Everything from the line with "900 pixels high." through the line with "MB().prism([(-.2, p.z - .02), (-.2, p.z" should be repeated exactly, both of those lines included, and nothing else.
%%
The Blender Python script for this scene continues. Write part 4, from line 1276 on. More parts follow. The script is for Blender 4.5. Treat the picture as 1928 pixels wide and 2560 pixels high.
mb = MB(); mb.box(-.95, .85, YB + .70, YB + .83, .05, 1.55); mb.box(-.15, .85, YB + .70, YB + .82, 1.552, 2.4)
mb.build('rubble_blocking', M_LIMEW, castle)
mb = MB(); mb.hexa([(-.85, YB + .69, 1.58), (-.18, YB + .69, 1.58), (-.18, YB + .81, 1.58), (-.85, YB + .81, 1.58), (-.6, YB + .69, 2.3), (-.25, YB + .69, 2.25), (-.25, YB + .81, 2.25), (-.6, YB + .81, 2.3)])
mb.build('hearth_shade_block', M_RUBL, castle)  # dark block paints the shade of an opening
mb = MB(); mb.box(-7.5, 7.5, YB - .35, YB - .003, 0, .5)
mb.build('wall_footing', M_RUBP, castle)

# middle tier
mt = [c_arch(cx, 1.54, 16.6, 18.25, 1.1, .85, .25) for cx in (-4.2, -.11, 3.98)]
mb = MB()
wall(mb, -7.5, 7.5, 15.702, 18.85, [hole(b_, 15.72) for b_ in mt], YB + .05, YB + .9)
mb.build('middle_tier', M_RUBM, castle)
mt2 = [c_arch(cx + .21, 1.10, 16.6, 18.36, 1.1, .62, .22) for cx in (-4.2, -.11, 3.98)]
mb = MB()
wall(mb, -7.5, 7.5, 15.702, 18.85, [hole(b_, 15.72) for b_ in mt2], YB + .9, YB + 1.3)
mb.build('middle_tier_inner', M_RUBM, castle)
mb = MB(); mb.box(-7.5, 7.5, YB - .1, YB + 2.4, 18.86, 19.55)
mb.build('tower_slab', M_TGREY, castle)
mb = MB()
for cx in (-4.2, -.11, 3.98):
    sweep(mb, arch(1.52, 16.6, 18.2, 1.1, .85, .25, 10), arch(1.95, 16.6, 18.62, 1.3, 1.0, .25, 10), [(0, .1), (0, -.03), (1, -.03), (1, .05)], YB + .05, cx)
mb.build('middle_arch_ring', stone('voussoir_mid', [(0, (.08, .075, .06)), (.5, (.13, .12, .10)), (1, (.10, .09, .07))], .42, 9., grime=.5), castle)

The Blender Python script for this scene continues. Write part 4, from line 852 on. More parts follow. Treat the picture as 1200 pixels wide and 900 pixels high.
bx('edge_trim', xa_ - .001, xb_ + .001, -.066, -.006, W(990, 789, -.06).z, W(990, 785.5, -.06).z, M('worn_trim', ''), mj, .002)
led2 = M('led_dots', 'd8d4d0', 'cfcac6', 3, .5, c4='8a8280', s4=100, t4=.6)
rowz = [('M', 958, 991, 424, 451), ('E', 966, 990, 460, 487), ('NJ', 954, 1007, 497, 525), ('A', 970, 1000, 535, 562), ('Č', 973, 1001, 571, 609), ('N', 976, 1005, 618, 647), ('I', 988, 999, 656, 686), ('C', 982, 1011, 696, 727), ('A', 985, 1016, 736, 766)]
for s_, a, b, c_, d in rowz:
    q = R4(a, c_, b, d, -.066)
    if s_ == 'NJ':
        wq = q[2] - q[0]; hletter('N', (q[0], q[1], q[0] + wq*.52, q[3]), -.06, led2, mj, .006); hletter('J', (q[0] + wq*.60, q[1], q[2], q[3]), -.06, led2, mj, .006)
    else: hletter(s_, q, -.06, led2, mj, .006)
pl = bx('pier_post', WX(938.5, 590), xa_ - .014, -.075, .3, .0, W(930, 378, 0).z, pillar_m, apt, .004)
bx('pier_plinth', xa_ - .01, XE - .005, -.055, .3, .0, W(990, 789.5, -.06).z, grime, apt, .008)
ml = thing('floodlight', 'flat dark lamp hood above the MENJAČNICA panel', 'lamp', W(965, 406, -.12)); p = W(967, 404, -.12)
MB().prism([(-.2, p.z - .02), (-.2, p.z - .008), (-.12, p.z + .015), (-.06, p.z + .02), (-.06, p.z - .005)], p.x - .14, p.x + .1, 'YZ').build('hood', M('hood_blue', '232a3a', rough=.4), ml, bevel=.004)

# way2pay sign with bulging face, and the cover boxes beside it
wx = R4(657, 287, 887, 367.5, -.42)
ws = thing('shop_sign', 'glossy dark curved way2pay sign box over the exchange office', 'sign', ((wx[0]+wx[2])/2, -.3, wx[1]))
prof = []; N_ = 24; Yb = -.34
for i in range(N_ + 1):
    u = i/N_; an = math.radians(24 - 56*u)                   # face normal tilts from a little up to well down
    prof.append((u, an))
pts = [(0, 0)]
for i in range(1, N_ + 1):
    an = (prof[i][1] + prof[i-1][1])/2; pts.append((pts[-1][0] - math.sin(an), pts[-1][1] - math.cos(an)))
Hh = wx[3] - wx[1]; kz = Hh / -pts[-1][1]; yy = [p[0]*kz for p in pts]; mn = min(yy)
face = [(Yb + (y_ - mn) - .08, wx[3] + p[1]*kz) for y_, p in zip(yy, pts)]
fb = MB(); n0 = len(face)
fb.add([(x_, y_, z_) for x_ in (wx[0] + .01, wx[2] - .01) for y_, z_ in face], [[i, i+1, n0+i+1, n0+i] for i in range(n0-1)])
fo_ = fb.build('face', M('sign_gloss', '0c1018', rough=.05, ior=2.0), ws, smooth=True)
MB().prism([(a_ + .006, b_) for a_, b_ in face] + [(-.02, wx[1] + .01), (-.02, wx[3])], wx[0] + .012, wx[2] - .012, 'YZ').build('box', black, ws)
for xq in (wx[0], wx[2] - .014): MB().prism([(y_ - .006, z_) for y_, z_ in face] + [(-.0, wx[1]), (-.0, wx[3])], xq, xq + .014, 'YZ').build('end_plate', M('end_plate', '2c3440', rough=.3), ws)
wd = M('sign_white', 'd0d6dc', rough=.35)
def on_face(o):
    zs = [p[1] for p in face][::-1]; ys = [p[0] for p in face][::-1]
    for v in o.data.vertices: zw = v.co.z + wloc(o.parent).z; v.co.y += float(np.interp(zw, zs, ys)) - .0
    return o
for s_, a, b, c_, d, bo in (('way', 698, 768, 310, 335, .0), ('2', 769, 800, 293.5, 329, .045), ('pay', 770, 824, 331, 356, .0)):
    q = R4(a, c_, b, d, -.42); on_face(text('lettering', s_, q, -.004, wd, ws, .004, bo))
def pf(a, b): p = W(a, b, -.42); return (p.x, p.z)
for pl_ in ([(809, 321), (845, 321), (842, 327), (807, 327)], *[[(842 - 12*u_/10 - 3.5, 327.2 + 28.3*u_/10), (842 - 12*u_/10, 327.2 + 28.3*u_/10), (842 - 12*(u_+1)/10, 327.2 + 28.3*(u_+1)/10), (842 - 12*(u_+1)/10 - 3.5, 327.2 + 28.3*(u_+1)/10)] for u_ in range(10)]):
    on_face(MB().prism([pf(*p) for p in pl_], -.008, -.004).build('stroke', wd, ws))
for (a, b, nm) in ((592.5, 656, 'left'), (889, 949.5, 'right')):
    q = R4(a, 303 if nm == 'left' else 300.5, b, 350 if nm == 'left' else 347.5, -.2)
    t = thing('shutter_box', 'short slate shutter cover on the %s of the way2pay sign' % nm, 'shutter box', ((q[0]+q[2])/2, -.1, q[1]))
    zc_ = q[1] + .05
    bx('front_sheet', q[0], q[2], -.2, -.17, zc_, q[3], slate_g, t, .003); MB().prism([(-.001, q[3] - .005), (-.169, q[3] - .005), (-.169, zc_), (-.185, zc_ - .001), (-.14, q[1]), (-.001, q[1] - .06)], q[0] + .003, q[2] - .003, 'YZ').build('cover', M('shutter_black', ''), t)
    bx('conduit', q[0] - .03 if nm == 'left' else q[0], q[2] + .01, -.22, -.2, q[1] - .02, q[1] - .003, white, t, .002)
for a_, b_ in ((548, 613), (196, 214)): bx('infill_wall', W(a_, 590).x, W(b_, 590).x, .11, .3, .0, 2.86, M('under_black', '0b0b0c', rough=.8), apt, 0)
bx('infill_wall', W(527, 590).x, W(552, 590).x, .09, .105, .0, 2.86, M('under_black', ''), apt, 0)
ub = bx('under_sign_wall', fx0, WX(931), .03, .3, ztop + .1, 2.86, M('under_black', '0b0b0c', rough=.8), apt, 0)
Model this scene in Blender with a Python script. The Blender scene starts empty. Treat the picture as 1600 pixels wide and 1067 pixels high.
%%
■ Exercise response:
The Blender Python script for this scene continues. Write part 4, from line 852 on. More parts follow. Treat the picture as 1200 pixels wide and 900 pixels high.
bx('edge_trim', xa_ - .001, xb_ + .001, -.066, -.006, W(990, 789, -.06).z, W(990, 785.5, -.06).z, M('worn_trim', ''), mj, .002)
led2 = M('led_dots', 'd8d4d0', 'cfcac6', 3, .5, c4='8a8280', s4=100, t4=.6)
rowz = [('M', 958, 991, 424, 451), ('E', 966, 990, 460, 487), ('NJ', 954, 1007, 497, 525), ('A', 970, 1000, 535, 562), ('Č', 973, 1001, 571, 609), ('N', 976, 1005, 618, 647), ('I', 988, 999, 656, 686), ('C', 982, 1011, 696, 727), ('A', 985, 1016, 736, 766)]
for s_, a, b, c_, d in rowz:
    q = R4(a, c_, b, d, -.066)
    if s_ == 'NJ':
        wq = q[2] - q[0]; hletter('N', (q[0], q[1], q[0] + wq*.52, q[3]), -.06, led2, mj, .006); hletter('J', (q[0] + wq*.60, q[1], q[2], q[3]), -.06, led2, mj, .006)
    else: hletter(s_, q, -.06, led2, mj, .006)
pl = bx('pier_post', WX(938.5, 590), xa_ - .014, -.075, .3, .0, W(930, 378, 0).z, pillar_m, apt, .004)
bx('pier_plinth', xa_ - .01, XE - .005, -.055, .3, .0, W(990, 789.5, -.06).z, grime, apt, .008)
ml = thing('floodlight', 'flat dark lamp hood above the MENJAČNICA panel', 'lamp', W(965, 406, -.12)); p = W(967, 404, -.12)
MB().prism([(-.2, p.z - .02), (-.2, p.z - .008), (-.12, p.z + .015), (-.06, p.z + .02), (-.06, p.z - .005)], p.x - .14, p.x + .1, 'YZ').build('hood', M('hood_blue', '232a3a', rough=.4), ml, bevel=.004)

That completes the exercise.